[begin INPUT RECORDS]

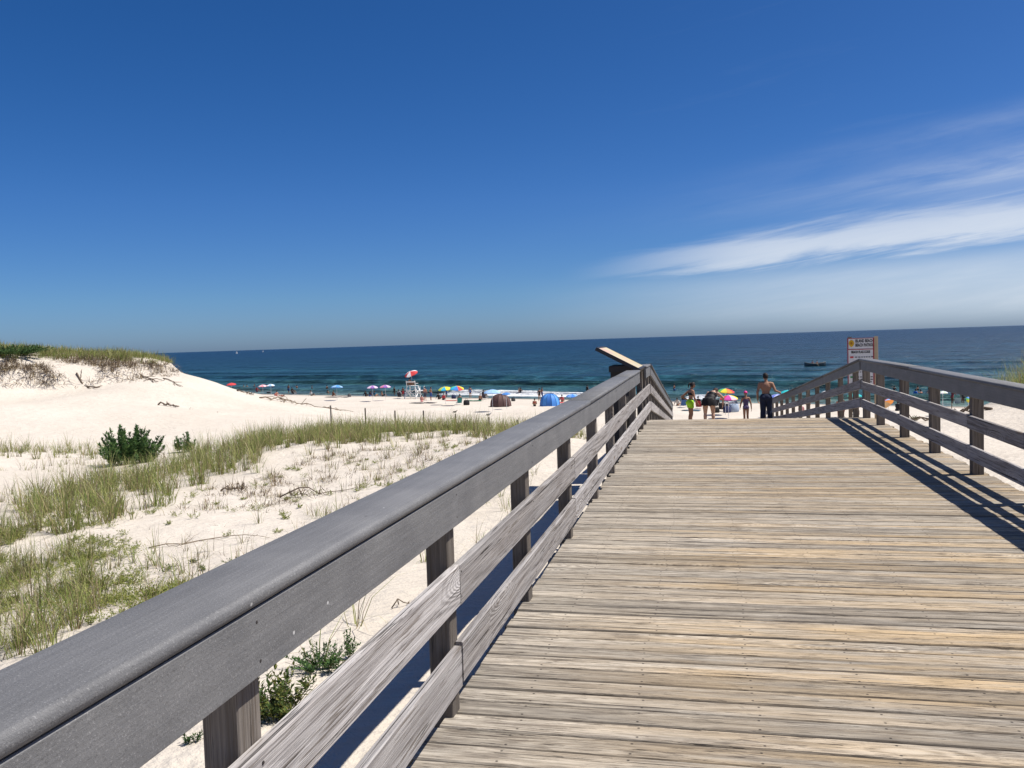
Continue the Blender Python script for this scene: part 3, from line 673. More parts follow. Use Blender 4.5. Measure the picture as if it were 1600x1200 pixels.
build_panel()

def text_mesh(s, size, mat, name='lettering', bold=0.0):
    cu = bpy.data.curves.new(name, 'FONT'); cu.body = s; cu.size = size; cu.align_x = 'CENTER'; cu.align_y = 'CENTER'; cu.extrude = 0.001; cu.offset = bold; cu.resolution_u = 2
    o = bpy.data.objects.new('tmp', cu); COL.objects.link(o); dg = bpy.context.evaluated_depsgraph_get()
    me = bpy.data.meshes.new_from_object(o.evaluated_get(dg)); bpy.data.objects.remove(o); me.materials.clear(); me.materials.append(mat); me.name = name
    return me
def build_sign():
    Y0 = 22.0; c = at_y(1344.5, 528, Y0); top = c[2]
    o = empty('beach_sign', (c[0], Y0, -2.0), 0, 'white beach patrol sign with red border behind the corner of the right railing', 'sign')
    o.rotation_euler.z = -0.10
    zt = top + 2.0; W_, H_ = 0.60, 1.22
    white = plain((0.62, 0.62, 0.62), 0.45); red = plain((0.28, 0.02, 0.035), 0.5); blk = plain((0.02, 0.02, 0.025), 0.5); gold = plain((0.55, 0.33, 0.02), 0.5); nat = plain((0.42, 0.33, 0.22), 0.8)
    mb = MB(); mb.box((0, 0, zt - H_ / 2), (W_, 0.018, H_)); b = obj('board', mb, white, o)
    mb = MB()
    for sx in (-1, 1): mb.box((sx * (W_ / 2 - 0.012), -0.012, zt - H_ / 2), (0.024, 0.006, H_))
    mb.box((0, -0.0125, zt - 0.008), (W_ - 0.05, 0.006, 0.014)); mb.box((0, -0.0125, zt - 0.272), (W_ - 0.05, 0.006, 0.018)); mb.box((0, -0.0125, zt - H_ + 0.01), (W_ - 0.05, 0.006, 0.018))
    obj('red_border', mb, red, o)
    def put(s, x, z, wid, h, mat=blk, bold=0.004):
        me = text_mesh(s, h * 1.35, mat, 'lettering', bold); xs = [v.co.x for v in me.vertices]; k = wid / (max(xs) - min(xs)); mid = (max(xs) + min(xs)) / 2
        for v in me.vertices: v.co.x = (v.co.x - mid) * k
        link('lettering', me, o, (x, -0.0115, zt - z), (math.pi / 2, 0, 0))
    put('ISLAND BEACH', 0.085, 0.075, 0.40, 0.075); put('BEACH PATROL', 0.085, 0.175, 0.40, 0.075)
    put('BEACH FLAG CODE', 0.0, 0.34, 0.42, 0.06)
    for i, (s, fl) in enumerate((('UNGUARDED', (0.5, 0.02, 0.03)), ('CAUTION', (0.6, 0.45, 0.02)), ('SAFE', (0.03, 0.3, 0.08)))):
        z = 0.46 + i * 0.24
        mb = MB(); mb.box((-0.20, -0.012, zt - z), (0.075, 0.004, 0.04)); obj('flag_symbol', mb, plain(fl, 0.5), o)
        for j in range(3 if i else 1):      # small print too far off to read: short dark bars
            mb = MB(); x = -0.13
            rr = random.Random(i * 7 + j)
            while x < 0.24:
                w_ = rr.uniform(0.02, 0.06); mb.box((x + w_ / 2, -0.0115, zt - z - j * 0.06), (w_, 0.002, 0.022)); x += w_ + 0.018
            obj('lettering', mb, blk, o)
    # gold shield emblem
    mb = MB(); P = []
    for k in range(24):
        t = 2 * math.pi * k / 24; x = 0.062 * math.sin(t); z = 0.085 * math.cos(t)
        if z < 0: x *= (1 - (abs(z) / 0.085) ** 2 * 0.45)
        P.append((x - 0.205, z + zt - 0.13))
    mb.quadgrid([[(x, -0.016, z) for x, z in P], [(x, -0.009, z) for x, z in P]], True); mb.face([(x, -0.016, z) for x, z in P])
    e = obj('shield_emblem', mb, gold, o)
    mb = MB(); mb.ellipsoid((-0.205, -0.0165, zt - 0.125), (0.026, 0.003, 0.034), 12, 6); obj('emblem_centre', mb, plain((0.35, 0.15, 0.01), 0.5), e)
    for sx, m in ((-1, plain((0.16, 0.13, 0.10), 0.8)), (1, nat)):
        mb = MB(); x = sx * (W_ / 2 + 0.045) if sx > 0 else sx * (W_ / 2 - 0.06)
        mb.box((x, 0.05, zt / 2 - 0.4), (0.088, 0.088, zt + 0.86), bev=0.005); obj('post', mb, m, o)
build_sign()
# ---------------------------------------------------------------- vegetation
def inpoly(px, py, poly):
    c = np.zeros(px.shape, bool); n = len(poly)
    for i in range(n):
        x1, y1 = poly[i]; x2, y2 = poly[(i + 1) % n]
        k = ((y1 > py) != (y2 > py)); xs = (x2 - x1) * (py - y1) / ((y2 - y1) if y2 != y1 else 1e-9) + x1
        c ^= k & (px < xs)
    return c
def scatter(box, density, seed):
    r = np.random.RandomState(seed); n = int((box[1] - box[0]) * (box[3] - box[2]) * density)
    x = r.uniform(box[0], box[1], n); y = r.uniform(box[2], box[3], n); z = ground(x, y); p = project(np.stack([x, y, z], 1))
    return x, y, z, p
def blades(B):
    """B: base(n,3), az, length, lean, curl, width, colour(n,3) -> verts, quads, colours"""
    base, az, ln, lean, curl, wd, col = B; n = len(az)
    ts = np.array([0, 0.38, 0.72, 1.0]); V = np.zeros((n, 8, 3)); C = np.zeros((n, 8, 3))
    dx, dy = np.cos(az), np.sin(az); sx, sy = -dy, dx
    for k, t in enumerate(ts):
        a = lean + curl * t                      # angle from vertical grows along the blade
        hor = ln * t * np.sin(np.minimum(a * 0.75, 1.9)); ver = ln * t * np.cos(np.minimum(a * 0.75, 1.9))
        w_ = wd * (1 - t) ** 0.7 * 0.5 + 0.0003
        for s, j in ((-1, 0), (1, 1)):
            V[:, 2 * k + j, 0] = base[:, 0] + dx * hor + sx * w_ * s; V[:, 2 * k + j, 1] = base[:, 1] + dy * hor + sy * w_ * s; V[:, 2 * k + j, 2] = base[:, 2] + ver
            C[:, 2 * k + j] = col
    q = np.array([[0, 1, 3, 2], [2, 3, 5, 4], [4, 5, 7, 6]]); Fq = (np.arange(n)[:, None, None] * 8 + q[None]).reshape(-1, 4)
    return V.reshape(-1, 3), Fq, C.reshape(-1, 3)
GREEN = np.array([[0.22, 0.265, 0.070], [0.30, 0.315, 0.10], [0.15, 0.20, 0.05], [0.39, 0.36, 0.16], [0.26, 0.295, 0.085]])
STRAW = np.array([[0.33, 0.26, 0.14], [0.22, 0.165, 0.095], [0.42, 0.34, 0.20]])
DEAD = np.array([[0.15, 0.11, 0.075], [0.22, 0.165, 0.11], [0.10, 0.075, 0.055], [0.28, 0.21, 0.14]])
def tufts_to_blades(x, y, z, size, nb, rad, pal_mix, seed, wmul=1.0, leanmul=1.0):
    r = np.random.RandomState(seed); idx = np.repeat(np.arange(len(x)), nb); n = len(idx)
    a = r.uniform(0, 2 * np.pi, n); d = np.abs(r.normal(0, 1, n)) * rad[idx] * 0.6
    az = a + r.normal(0, 0.7, n); wind = r.normal(0, 1, n)
    base = np.stack([x[idx] + np.cos(a) * d, y[idx] + np.sin(a) * d, z[idx] - 0.03], 1)
    ln = size[idx] * r.uniform(0.45, 1.15, n)
    lean = np.abs(r.normal(0.16, 0.2, n)) * leanmul; curl = np.abs(r.normal(0.65, 0.45, n)) * leanmul
    wd = (0.006 + 0.004 * r.rand(n)) * wmul
    cols = np.zeros((n, 3)); u = r.rand(n); m = pal_mix[idx]
    g = GREEN[r.randint(0, len(GREEN), n)]; s_ = STRAW[r.randint(0, 3, n)]; dd = DEAD[r.randint(0, 4, n)]
    cols = np.where((u < m[:, 0])[:, None], g, np.where((u < m[:, 0] + m[:, 1])[:, None], s_, dd)) * r.uniform(0.75, 1.25, (n, 1))
    return blades((base, az, ln, lean, curl, wd, cols))
def grass_object(name, parts, mat):
    V, Fq, C = [], [], []; o = 0
    for v, f, c in parts: V.append(v); Fq.append(f + o); C.append(c); o += len(v)
    V = np.concatenate(V); Fq = np.concatenate(Fq); C = np.concatenate(C)
    me = quick_mesh(name, V, Fq, [mat]); at = me.attributes.new('tint', 'FLOAT_COLOR', 'POINT')
    at.data.foreach_set('color', np.concatenate([C, np.ones((len(C), 1))], 1).astype(np.float32).ravel())
    return link(name, me)
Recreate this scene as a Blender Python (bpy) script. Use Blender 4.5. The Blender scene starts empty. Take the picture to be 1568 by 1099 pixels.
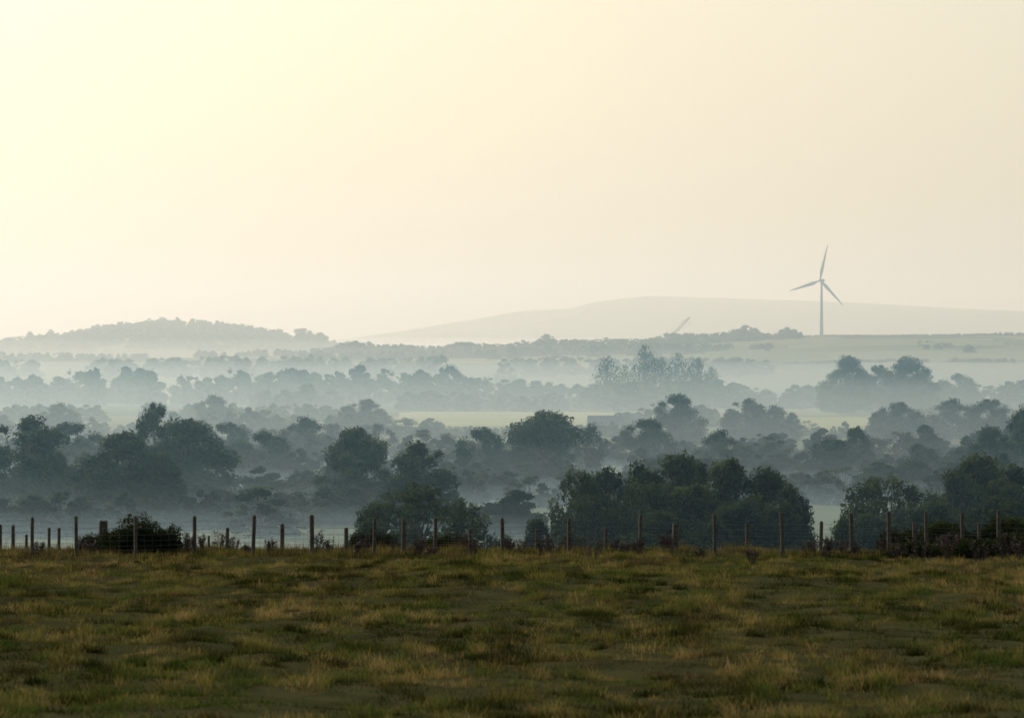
import bpy, bmesh, math
import numpy as np
from mathutils import Vector
R = np.random.default_rng(7)
F = 6533.0           # surveying constant: one metre at 6533 m
scene = bpy.context.scene
scene.view_settings.view_transform = 'Standard'
scene.view_settings.look = 'None'
scene.view_settings.exposure = 0

# ------------------------------------------------------------------ helpers
def vnoise(x, y, seed=0, n=256):
    g = np.random.default_rng(seed).random((n, n))
    xi = np.floor(x).astype(int); yi = np.floor(y).astype(int)
    fx = x - xi; fy = y - yi
    fx = fx*fx*(3-2*fx); fy = fy*fy*(3-2*fy)
    a = g[xi % n, yi % n]; b = g[(xi+1) % n, yi % n]
    c = g[xi % n, (yi+1) % n]; d = g[(xi+1) % n, (yi+1) % n]
    return (a*(1-fx)+b*fx)*(1-fy) + (c*(1-fx)+d*fx)*fy

def mesh_obj(name, V, T, mats, mi=None, tone=None, smooth=False, parent=None, hue=None):
    me = bpy.data.meshes.new(name)
    V = np.asarray(V, dtype=np.float32); T = np.asarray(T, dtype=np.int32)
    me.vertices.add(len(V)); me.vertices.foreach_set('co', V.ravel())
    k = T.shape[1]
    me.loops.add(T.size); me.loops.foreach_set('vertex_index', T.ravel())
    me.polygons.add(len(T)); me.polygons.foreach_set('loop_start', np.arange(0, T.size, k, dtype=np.int32))
    for m in mats: me.materials.append(m)
    if mi is not None: me.polygons.foreach_set('material_index', np.asarray(mi, dtype=np.int32))
    me.polygons.foreach_set('use_smooth', np.full(len(T), smooth))
    if tone is not None:
        a = me.attributes.new('tone', 'FLOAT', 'POINT'); a.data.foreach_set('value', np.asarray(tone, dtype=np.float32))
    if hue is not None:
        a = me.attributes.new('hue', 'FLOAT', 'POINT'); a.data.foreach_set('value', np.asarray(hue, dtype=np.float32))
    me.update(calc_edges=True)
    ob = bpy.data.objects.new(name, me); scene.collection.objects.link(ob)
    if parent: ob.parent = parent
    return ob

def smoothed(xs, pts, win):
    p = np.array(pts, float); z = np.interp(xs, p[:, 0], p[:, 1])
    k = np.ones(win)/win
    return np.convolve(np.pad(z, win//2, mode='edge'), k, 'same')[win//2:win//2+len(xs)]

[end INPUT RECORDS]

* WHAT IS BEING ASKED:
Give again, word for word, every line from the top of the data through the line with "build_panel()", both ends included, and exclude the pictures.

* RESULT OF THE EXERCISE:
Continue the Blender Python script for this scene: part 3, from line 673. More parts follow. Use Blender 4.5. Measure the picture as if it were 1600x1200 pixels.
build_panel()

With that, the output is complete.